I think that you shouldn't confuse getting some sort of relationship back with your daughter with getting her out of the Watchtower.
Personally I'd think that the former is a better and more realistic possibility.
She needs to feel totally unthreatened by you.
How long did it take for her to reply to your gift? I'd wait approximately the same amount of time and then write back.
I would ignore any mention of religious stuff totally and focus in a gentle, natural way on her and your relationship - not too gushing and definitely no bargaining or pleading (however mild). I would leave the letter on an open positive note, nothing that requires an immediate response, maybe just a simple "take care and catch you soon"
I would then leave it.
In a couple of months or so (if you haven't heard anything) send them something again - a card, postcard etc.

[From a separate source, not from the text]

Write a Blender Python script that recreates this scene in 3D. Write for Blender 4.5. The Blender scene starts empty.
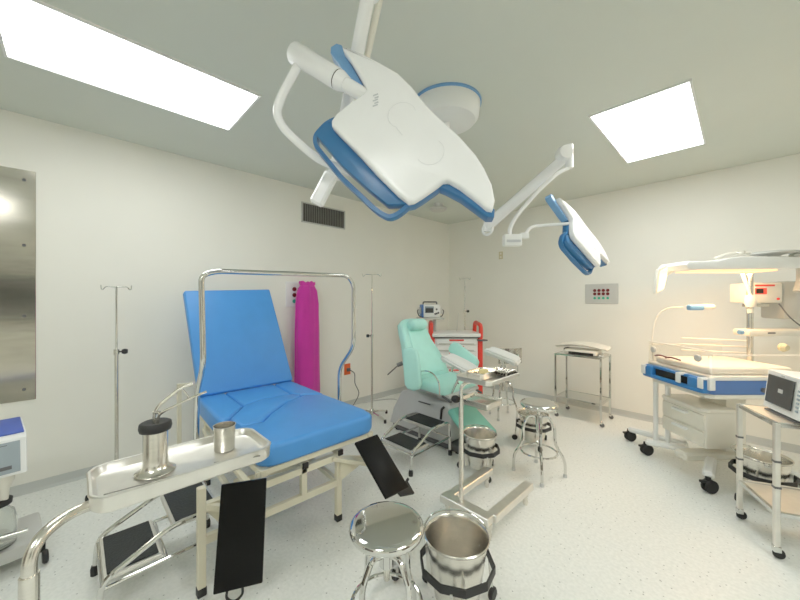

Don't acknowledge or mention anything about The Watchtower or religion at all.
If you can manage to get through half a dozen exchanges of correspondance or manage to communicate for a reasonable amount of time (it could be a year or more) without any mention of WT stuff, she may start to relax and trust you. In it is quite likely that she'll be puzzled. Eventually she will probably ask you something directly. At this point I would suggest that you totally deflect it by saying something like "You know, I really love you and respect your views and I don't want to discuss anything that will make you think otherwise" and refuse to be drawn further.
By doing this I believe that you have a chance of rebuilding - in time . . .
Rushing or having an agenda of your own could be disasterous.
I'd forget Steve Hassan's book at the mo and ask yourself which you want more - a relationship with your daughter or the possibility of her batoning down against your approaches.